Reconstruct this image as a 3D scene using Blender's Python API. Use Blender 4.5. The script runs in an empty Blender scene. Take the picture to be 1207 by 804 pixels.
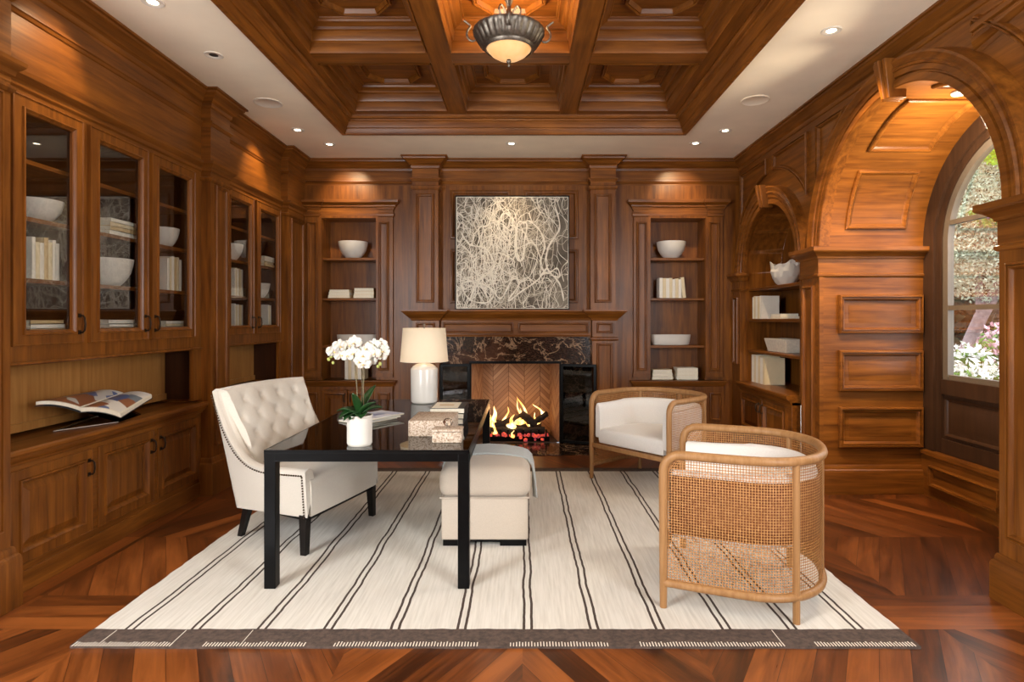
import bpy, bmesh, math, random
from mathutils import Vector, Matrix
R = math.radians
PI = math.pi
random.seed(7)
SC = bpy.context.scene
COL = SC.collection
# ---------------------------------------------------------------- camera
EYE = 1.46
cd = bpy.data.cameras.new('camera'); cam = bpy.data.objects.new('camera', cd); COL.objects.link(cam)
cam.location = (0, 0, EYE); cam.rotation_euler = (R(90), 0, 0)
cd.sensor_width = 36; cd.lens = 700/1207*36
cd.shift_x = -12.5/1207; cd.shift_y = -25/1207
cd.clip_start = .05; cd.clip_end = 100
SC.camera = cam
SC.view_settings.view_transform = 'Standard'; SC.view_settings.look = 'None'
SC.view_settings.gamma = 1; SC.view_settings.use_curve_mapping = False
SC.view_settings.exposure = 0.03
# ---------------------------------------------------------------- world, sun, added side light
W = bpy.data.worlds.new('sky'); SC.world = W; W.use_nodes = True
W.node_tree.nodes['Background'].inputs[0].default_value = (.78, .88, 1, 1)
W.node_tree.nodes['Background'].inputs[1].default_value = 7.0
def light(name, kind, loc, power, color=(1, 1, 1), target=None, **kw):
    l = bpy.data.lights.new(name, kind); l.energy = power; l.color = color
    for k, v in kw.items(): setattr(l, k, v)
    o = bpy.data.objects.new(name, l); COL.objects.link(o); o.location = loc
    if target is not None:
        o.rotation_euler = (Vector(target)-Vector(loc)).to_track_quat('-Z', 'Y').to_euler()
    return o
light('sun', 'SUN', (0, 0, 20), 3.0, (1, .93, .82), (9, 5, 0), angle=R(1.5))
# added fill light in front of each solid side wall, level with the camera
light('window_daylight', 'AREA', (2.50, .35, 1.8), 260, (.95, .975, 1), (-1.6, 3.2, 1.5), shape='RECTANGLE', size=1.7, size_y=2.3)
light('window_daylight', 'AREA', (-2.95, .35, 1.8), 390, (.95, .975, 1), (1.6, 3.4, 1.5), shape='RECTANGLE', size=1.7, size_y=2.3)
# ---------------------------------------------------------------- node helpers
class NT:
    def __init__(s, name):
        s.m = bpy.data.materials.new(name); s.m.use_nodes = True
        s.t = s.m.node_tree; s.n = s.t.nodes; s.b = s.n['Principled BSDF']
    def new(s, kind, **kw):
        x = s.n.new(kind)
        for k, v in kw.items(): setattr(x, k, v)
        return x
    def put(s, sock, v):
        if hasattr(v, 'is_output'): s.t.links.new(v, sock)
        else: sock.default_value = v
    def math(s, op, a, b=0.0, c=0.0):
        x = s.new('ShaderNodeMath', operation=op)
        for i, v in enumerate((a, b, c)): s.put(x.inputs[i], v)
        return x.outputs[0]
    def mix(s, f, a, b, blend='MIX'):
        x = s.new('ShaderNodeMix', data_type='RGBA', blend_type=blend)
        s.put(x.inputs[0], f); s.put(x.inputs[6], a); s.put(x.inputs[7], b)
        return x.outputs[2]
    def obj(s): return s.new('ShaderNodeTexCoord').outputs['Object']
    def uv(s): return s.new('ShaderNodeTexCoord').outputs['UV']
    def scale(s, v, sc):
        x = s.new('ShaderNodeVectorMath', operation='MULTIPLY'); s.put(x.inputs[0], v); x.inputs[1].default_value = sc
        return x.outputs[0]
    def noise(s, v, scale=1, detail=4, rough=.5, dist=0):
        x = s.new('ShaderNodeTexNoise'); s.put(x.inputs['Vector'], v)
        x.inputs['Scale'].default_value = scale; x.inputs['Detail'].default_value = detail
        x.inputs['Roughness'].default_value = rough; x.inputs['Distortion'].default_value = dist
        return x.outputs['Fac']
    def ramp(s, f, stops):
        x = s.new('ShaderNodeValToRGB'); s.put(x.inputs[0], f)
        e = x.color_ramp.elements
        while len(e) < len(stops): e.new(.5)
        for i, (p, c) in enumerate(stops):
            e[i].position = p; e[i].color = (*c, 1) if len(c) == 3 else c
        return x.outputs[0]
    def bump(s, h, strength, dist=.01):
        x = s.new('ShaderNodeBump'); x.inputs['Strength'].default_value = strength
        x.inputs['Distance'].default_value = dist; s.put(x.inputs['Height'], h)
        s.t.links.new(x.outputs[0], s.b.inputs['Normal'])
    def set(s, **kw):
        for k, v in kw.items(): s.put(s.b.inputs[k.replace('_', ' ')], v)
        return s
def c4(c): return (c[0], c[1], c[2], 1)
def srgb(r, g, b):
    f = lambda x: (x/255/12.92 if x/255 <= .04045 else ((x/255+.055)/1.055)**2.4)
    return (f(r), f(g), f(b))
def plain(name, col, rough=.5, metal=0, noise=.06, nscale=30, bump=0, coat=0, **kw):
    t = NT(name)
    o = t.obj(); f = t.noise(o, nscale, 3)
    lo = tuple(max(0, c*(1-noise)) for c in col); hi = tuple(min(1, c*(1+noise)) for c in col)
    t.set(Base_Color=t.ramp(f, [(.3, lo), (.7, hi)]), Roughness=rough, Metallic=metal, Coat_Weight=coat)
    if bump: t.bump(t.noise(o, nscale*4, 2), bump, .004)
    for k, v in kw.items(): t.set(**{k: v})
    return t.m
def wood(name, axis, dark, light_, rough=.32, across=16, along=1.1, coat=.04, blotch=.35):
    t = NT(name); o = t.obj()
    if axis == 3:      # level boards: the grain runs along whichever wall the face lies on
        ge = t.new('ShaderNodeNewGeometry'); sn = t.new('ShaderNodeSeparateXYZ'); t.put(sn.inputs[0], ge.outputs['True Normal'])
        so = t.new('ShaderNodeSeparateXYZ'); t.put(so.inputs[0], o)
        k = t.math('GREATER_THAN', t.math('ABSOLUTE', sn.outputs[0]), t.math('ABSOLUTE', sn.outputs[1])); nk = t.math('SUBTRACT', 1.0, k)
        cv = t.new('ShaderNodeCombineXYZ')
        t.put(cv.inputs[0], t.math('ADD', t.math('MULTIPLY', k, so.outputs[1]), t.math('MULTIPLY', nk, so.outputs[0])))
        t.put(cv.inputs[1], t.math('ADD', t.math('MULTIPLY', k, so.outputs[0]), t.math('MULTIPLY', nk, so.outputs[1])))
        t.put(cv.inputs[2], so.outputs[2]); o = cv.outputs[0]; axis = 0
    sc = [across]*3; sc[axis] = along
    g = t.noise(t.scale(o, tuple(sc)), 1.6, 6, .6, .4)
    sc2 = [across*5]*3; sc2[axis] = along*2
    g2 = t.noise(t.scale(o, tuple(sc2)), 1.5, 3, .6)
    col = t.ramp(g, [(.28, dark), (.72, light_)])
    col = t.mix(t.math('MULTIPLY', g2, .35), col, c4(tuple(c*.55 for c in dark)))
    b = t.noise(o, 2.3, 3, .5)
    col = t.mix(t.math('MULTIPLY', t.ramp(b, [(.35, (1, 1, 1)), (.7, (0, 0, 0))]), blotch), col, c4(tuple(c*.6 for c in dark)))
    t.set(Base_Color=col, Specular_IOR_Level=.28, Roughness=t.math('MULTIPLY_ADD', g2, .15, rough-.04), Coat_Weight=coat, Coat_Roughness=.25)
    t.bump(g2, .06, .002)
    return t.m
WD, WL = srgb(90, 48, 13), srgb(160, 97, 34)
M = {}
M['wz'] = wood('stained_wood_upright', 2, WD, WL)
M['wx'] = wood('stained_wood_crosswise', 0, WD, WL)
M['wy'] = wood('stained_wood_lengthwise', 1, WD, WL)
M['wh'] = wood('stained_wood_level', 3, WD, WL)
M['wdark'] = wood('dark_window_wood', 2, srgb(52, 34, 22), srgb(78, 52, 34))
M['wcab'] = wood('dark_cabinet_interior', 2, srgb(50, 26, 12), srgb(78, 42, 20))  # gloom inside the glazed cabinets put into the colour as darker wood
M['panel'] = wood('niche_panel_wood', 2, srgb(150, 98, 46), srgb(188, 134, 72))
M['oak'] = wood('light_oak', 2, srgb(146, 103, 60), srgb(178, 134, 88), rough=.42, across=30, blotch=.1)
M['plaster'] = plain('cream_plaster', srgb(248, 233, 208), .75, noise=.05, nscale=2.5)
M['black'] = plain('black_metal', (.004, .004, .004), .3, 0, .2, 20, Specular_IOR_Level=.12)
M['bronze'] = plain('dark_bronze', (.05, .035, .025), .4, .8, .3, 60)
M['iron'] = plain('aged_metal', (.17, .145, .115), .42, .85, .35, 60, bump=.2)
M['ceramic'] = plain('white_ceramic', srgb(214, 208, 197), .45, noise=.03, nscale=12)
M['ceramic_gloss'] = plain('white_glazed_ceramic', srgb(208, 203, 194), .22, noise=.02, nscale=12)
M['linen'] = plain('ivory_upholstery', srgb(206, 197, 183), .85, noise=.04, nscale=180, bump=.15, Sheen_Weight=.2)
M['boucle'] = plain('white_upholstery', srgb(220, 215, 208), .9, noise=.04, nscale=120, bump=.2, Sheen_Weight=.2)
M['beige'] = plain('beige_upholstery', srgb(186, 172, 155), .9, noise=.05, nscale=200, bump=.2, Sheen_Weight=.2)
M['throw'] = plain('pale_grey_throw', srgb(172, 177, 175), .95, noise=.12, nscale=160, bump=.5, Sheen_Weight=.3)
M['ebony'] = plain('ebonised_leg', (.008, .006, .005), .35, 0, .3, 20, Specular_IOR_Level=.2)
M['nail'] = plain('bronze_nailheads', (.09, .06, .035), .35, .9, .2, 60)
M['stone_box'] = None
M['paper'] = plain('book_paper', srgb(232, 224, 204), .8, noise=.05, nscale=80)
M['whitecov'] = plain('white_book_cover', srgb(236, 230, 216), .6, noise=.03, nscale=20)
M['creamcov'] = plain('cream_book_cover', srgb(226, 208, 170), .6, noise=.03, nscale=20)
M['tancov'] = plain('tan_book_cover', srgb(204, 176, 128), .6, noise=.03, nscale=20)
M['blackcov'] = plain('black_book_cover', (.015, .015, .017), .4, 0, .1, 20)
M['leaf'] = plain('orchid_leaf', srgb(26, 60, 22), .4, 0, .3, 25)
M['stem'] = plain('orchid_stem', srgb(92, 78, 44), .5, 0, .3, 40)
M['bud'] = plain('green_bud', srgb(166, 170, 90), .5, 0, .2, 40)
M['petal'] = plain('white_petal', srgb(208, 202, 190), .7, 0, .03, 40, Subsurface_Weight=.1)
M['liner'] = plain('tan_shell', srgb(120, 70, 36), .8, 0, .1, 40)
M['canlight'] = plain('white_trim_ring', srgb(226, 216, 200), .5, noise=.02)
M['dark_can'] = plain('dark_baffle', (.03, .026, .022), .6)
def emit(name, col, strength, col2=None, nscale=10):
    t = NT(name); f = t.noise(t.obj(), nscale, 3)
    t.set(Base_Color=(*[c*.6 for c in col], 1), Roughness=.5, Emission_Strength=strength)
    t.set(Emission_Color=t.ramp(f, [(.35, col), (.65, col2 or col)]))
    return t.m
M['bulb'] = emit('lit_bulb', (1, .86, .62), 14)
M['bowl_glass'] = emit('lit_alabaster', srgb(250, 186, 118), .72, srgb(250, 206, 150), 9)
M['shade'] = plain('linen_lampshade', srgb(214, 196, 170), .85, noise=.02, nscale=150, Emission_Color=(1, .72, .42, 1), Emission_Strength=.20)
def glass(name, tint=(1, 1, 1), rough=0.0, ior=1.45):
    t = NT(name); t.set(Base_Color=c4(tint), Roughness=rough, IOR=ior, Transmission_Weight=1.0)
    return t.m
def thin_glass(name, tint=(1, 1, 1), spec=1.0):
    # a thin pane: clear with the mirror-like reflection of glass
    t = NT(name); n = t.n; n.remove(t.b)
    tr = n.new('ShaderNodeBsdfTransparent'); tr.inputs[0].default_value = c4(tint)
    gl = n.new('ShaderNodeBsdfGlossy'); gl.inputs['Roughness'].default_value = .02
    fr = n.new('ShaderNodeFresnel'); fr.inputs[0].default_value = 1.5
    mm = t.math('MULTIPLY', fr.outputs[0], spec)
    mx = n.new('ShaderNodeMixShader'); t.t.links.new(mm, mx.inputs[0])
    t.t.links.new(tr.outputs[0], mx.inputs[1]); t.t.links.new(gl.outputs[0], mx.inputs[2])
    t.t.links.new(mx.outputs[0], n['Material Output'].inputs[0])
    return t.m
M['pane'] = thin_glass('cabinet_glass', (.95, .95, .94), .28)
M['winpane'] = thin_glass('window_glass', (.97, .98, .98), .5)
M['desk_glass'] = thin_glass('smoked_desk_glass', (.74, .77, .75), 1.1)
M['crystal'] = glass('crystal', (.97, .95, .93), .05)
M['acrylic'] = thin_glass('clear_acrylic', (.9, .9, .9), 1.0)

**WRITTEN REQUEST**
Only the number should be given: how many lines of the data contain the word "scene"?

**EXPECTED ANSWER**
2